Monday, January 2, 2017

Feedback from Symposium

In December, I was proud to be part of the Minnesota Government IT Symposium, in Saint Paul, Minnesota. I served on the planning committee, led an all-day workshop, and gave three presentations during the conference. It was a lot of fun, and I met a lot of interesting people and attended some excellent presentations.

As a presenter, we always ask for feedback. This helps the conference understand how each session went, and assists in planning next year's conference.

Feedback is also helpful to the presenter. Feedback is a gift, and we should seek out feedback so we can improve ourselves. So I was excited recently to receive my presenter feedback from the Government IT Symposium. I wanted to share them here, with some notes for how I'll use this feedback.

Business Continuity and Disaster Recovery Planning Tech Jam (report-out)

In this session, I provided a recap of the all-day "Tech Jam" workshop on business continuity and disaster recovery planning and shared what we learned, including the detailed results of the four work groups during the workshop.

No comments.

Leadership Lessons from Unusual Places

This is one of my favorite presentations, and I've given variations of it at different conferences and events. I sometimes like to find leadership lessons in unusual places. Looking for leadership lessons through the lens of unexpected sources can be interesting and insightful.

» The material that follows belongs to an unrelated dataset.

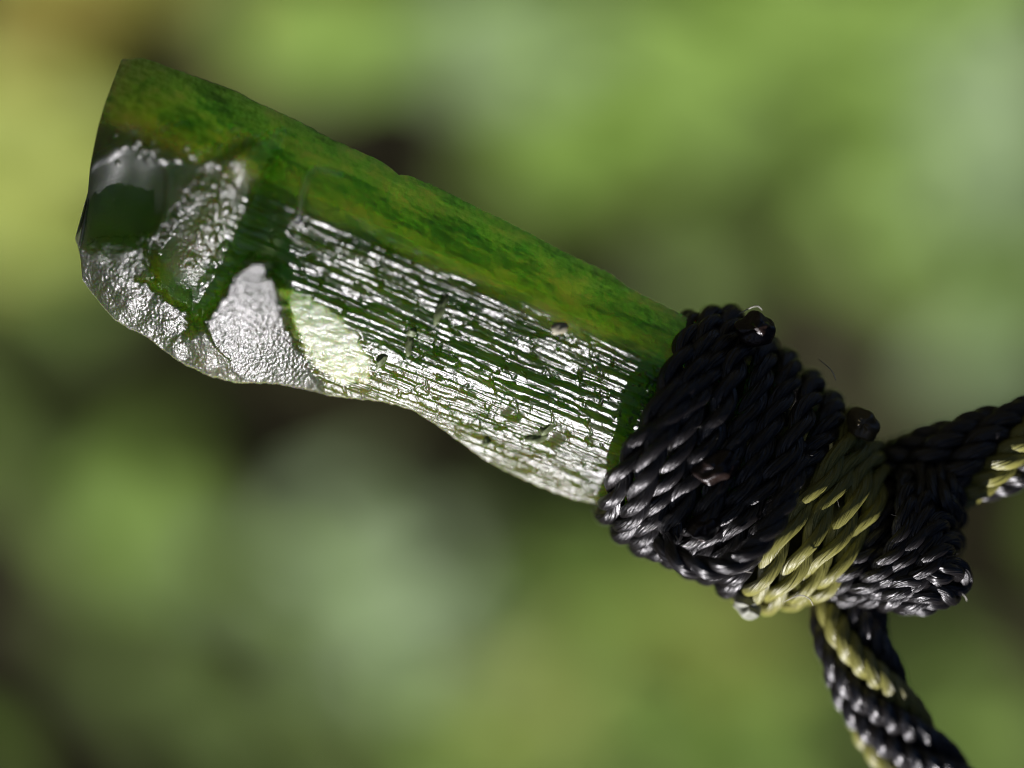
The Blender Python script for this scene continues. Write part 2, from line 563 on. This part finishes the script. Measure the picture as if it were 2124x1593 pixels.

In this session, we learned about leadership from various sources including Disney's Mulan (coaching), Breaking Bad (commitment, hiring), Star Wars (taking on a new role) and My Little Pony Friendship is Magic (relationships).

  • "Maybe for the Star Wars example, use actual examples like you did for the other ones, not just 'what could we tell Darth Vader in a leadership transition.' Because that doesn't really happen in the movie. Your Breaking Bad one was good because you used real examples from the show."
  • "Good speaker. Very entertaining."
  • "So useful and topical!"
  • "By far the best session and most interesting speaker I have seen so far. This was a great session that provided great ideas and knowledge."
  • "Love the presentation ~ very creative way of presenting your information! Don't think I will look at those movies in the same way again!"
  • "I was really impressed at the awareness of your ability to take movies/ tv shows and pull out the leadership skills. Made me aware of the fact that it is not just entertainment!!! I will probably analyze and look at movies/ tv a little different in the future!"

Usability Testing in Open Source Software

In this presentation, I spoke about our usability tests this summer with GNOME and Outreachy. Attendees had great comments about Renata's traditional usability test and Ciarrai's paper prototype test. People also liked the heat map method to examine usability test results. When I talked about the UX test, attendees thought the emojis were a good start, but also suggested the method could be improved. I asked for help to make this better next time.

  • "Very informative and entertaining."
  • "Great presenter and great information."
  • "Interesting, would like to see more examples of results and test questions."
  • "He's open to ideas and feedback from audience."
I appreciate hearing these comments and feedback because it helps me to do better next time. The Leadership Lessons talk was a lot of fun, but I think it is time to retire the "Star Wars" example. I led with that in my presentation because it was the first "leadership lesson from unusual places" I ever did. But it uses a different format and structure than the other Leadership Lessons examples. One reviewer certainly noted the difference. And I agree that the other Leadership Lessons examples are more effective because we are drawing out lessons from something, where in the "Star Wars" example I ask the audience to make recommendations to Darth Vader and Luke Skywalker. I agree that this method is less effective.

I'm glad that folks found the disaster recovery and business continuity session valuable. We worked very hard on this one to create a presentation based on the previous day's workshop. The goal in the conference presentation was to share what we had learned. I also wanted to recognize the effort everyone put in, and let managers know that their staffs' time was wisely used and generated valuable results. We also provided the results to conference attendees for them to use in their organizations and boost their own disaster recovery planning.

Thank you for your wonderful feedback.